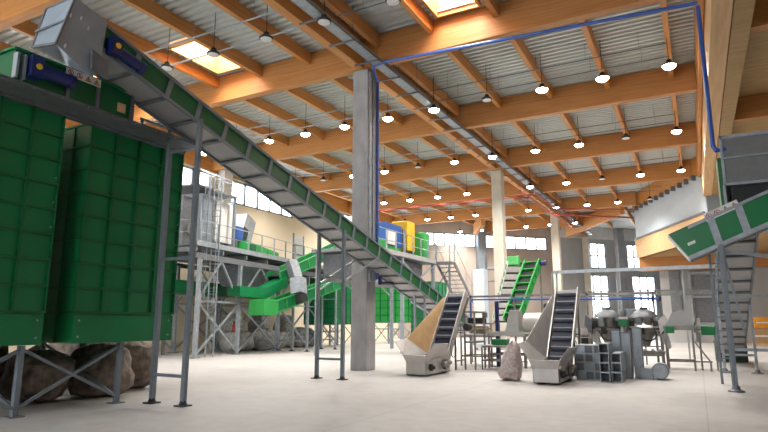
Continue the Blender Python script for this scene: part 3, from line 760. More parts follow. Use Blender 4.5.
# dark green storage bunker further back
def farbunker(label, x0, x1, y0, y1, z0, z1, leg, mname, group='green bunkers on lattice legs'):
    t = thing('storage_bunker', label, 'bunker', ((x0+x1)/2, y0, 0), group)
    MB().box(x0, x1, y0, y1, z0, z1).build('bunker_body', mname, t)
    m = MB(); nx = max(3, int((x1-x0)/.55))
    for k in range(nx+1): x = x0+(x1-x0)*k/nx; m.box(x-.025, x+.025, y0-.04, y0, z0+.02, z1)
    for k in range(7): z = z0+(z1-z0)*k/6; m.box(x0, x1, y0-.04, y0, z-.025, z+.025)
    m.build('stiffening_grid', 'dgreen', t)
    m = MB(); ny = max(3, int((y1-y0)/.6))
    for k in range(ny+1): y = y0+(y1-y0)*k/ny; m.box(x1, x1+.04, y-.025, y+.025, z0, z1)
    for k in range(7): z = z0+(z1-z0)*k/6; m.box(x1, x1+.04, y0, y1, z-.025, z+.025)
    m.build('side_grid', 'dgreen', t)
    if leg:
        n = max(2, int((x1-x0)/1.0))
        for yy in (y0+.1, y1-.1):
            for k in range(n+1):
                x = x0+.06+(x1-x0-.12)*k/n; MB().box(x-.05, x+.05, yy-.05, yy+.05, 0, z0).build('leg', 'galv', t)
            for k in range(n):
                xa = x0+.06+(x1-x0-.12)*k/n; xb = x0+.06+(x1-x0-.12)*(k+1)/n
                MB().bar((xa, yy, .1), (xb, yy, z0-.1), .05, .05).bar((xb, yy, .1), (xa, yy, z0-.1), .05, .05).build('cross_brace', 'galv', t)
        MB().box(x0, x1, y0-.05, y0+.05, z0-.5, z0-.42).box(x0, x1, y0-.05, y0+.05, z0-.06, z0).each('base_rail', 'galv', t)
    return t
farbunker('bright green ribbed bunker on lattice legs, right of the nearest column', -20.9, -18.4, 37, 39.4, 1.5, 4.6, True, 'bgreen')
farbunker('deep green ribbed bunker on lattice legs, farther right behind the inclined belt', -18.0, -16.5, 38.2, 40.4, 1.5, 4.4, True, 'green')
farbunker('dark green bunker box behind the lower green conveyor, left of the nearest column', -22.3, -19.9, 30.5, 33.5, 1.4, 4.3, True, 'green')

# big bags along the wall below the platform
bg = []
rb = random.Random(5); nb = 0
places = ['behind the platform leg left of the crossed braces', 'between the crossed braces', 'beside the first platform leg pair', 'just right of the crossed braces', 'in the middle of the row', 'below the dark green bunker', 'right of the green tail box', 'beneath the lower green conveyor', 'farthest right in the row', 'on top of the middle bags', 'on top near the left end', 'on top near the right end']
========
Leave out the pictures and retype every line above exactly.

■ **Final result**:
Continue the Blender Python script for this scene: part 3, from line 760. More parts follow. Use Blender 4.5.
# dark green storage bunker further back
def farbunker(label, x0, x1, y0, y1, z0, z1, leg, mname, group='green bunkers on lattice legs'):
    t = thing('storage_bunker', label, 'bunker', ((x0+x1)/2, y0, 0), group)
    MB().box(x0, x1, y0, y1, z0, z1).build('bunker_body', mname, t)
    m = MB(); nx = max(3, int((x1-x0)/.55))
    for k in range(nx+1): x = x0+(x1-x0)*k/nx; m.box(x-.025, x+.025, y0-.04, y0, z0+.02, z1)
    for k in range(7): z = z0+(z1-z0)*k/6; m.box(x0, x1, y0-.04, y0, z-.025, z+.025)
    m.build('stiffening_grid', 'dgreen', t)
    m = MB(); ny = max(3, int((y1-y0)/.6))
    for k in range(ny+1): y = y0+(y1-y0)*k/ny; m.box(x1, x1+.04, y-.025, y+.025, z0, z1)
    for k in range(7): z = z0+(z1-z0)*k/6; m.box(x1, x1+.04, y0, y1, z-.025, z+.025)
    m.build('side_grid', 'dgreen', t)
    if leg:
        n = max(2, int((x1-x0)/1.0))
        for yy in (y0+.1, y1-.1):
            for k in range(n+1):
                x = x0+.06+(x1-x0-.12)*k/n; MB().box(x-.05, x+.05, yy-.05, yy+.05, 0, z0).build('leg', 'galv', t)
            for k in range(n):
                xa = x0+.06+(x1-x0-.12)*k/n; xb = x0+.06+(x1-x0-.12)*(k+1)/n
                MB().bar((xa, yy, .1), (xb, yy, z0-.1), .05, .05).bar((xb, yy, .1), (xa, yy, z0-.1), .05, .05).build('cross_brace', 'galv', t)
        MB().box(x0, x1, y0-.05, y0+.05, z0-.5, z0-.42).box(x0, x1, y0-.05, y0+.05, z0-.06, z0).each('base_rail', 'galv', t)
    return t
farbunker('bright green ribbed bunker on lattice legs, right of the nearest column', -20.9, -18.4, 37, 39.4, 1.5, 4.6, True, 'bgreen')
farbunker('deep green ribbed bunker on lattice legs, farther right behind the inclined belt', -18.0, -16.5, 38.2, 40.4, 1.5, 4.4, True, 'green')
farbunker('dark green bunker box behind the lower green conveyor, left of the nearest column', -22.3, -19.9, 30.5, 33.5, 1.4, 4.3, True, 'green')

# big bags along the wall below the platform
bg = []
rb = random.Random(5); nb = 0
places = ['behind the platform leg left of the crossed braces', 'between the crossed braces', 'beside the first platform leg pair', 'just right of the crossed braces', 'in the middle of the row', 'below the dark green bunker', 'right of the green tail box', 'beneath the lower green conveyor', 'farthest right in the row', 'on top of the middle bags', 'on top near the left end', 'on top near the right end']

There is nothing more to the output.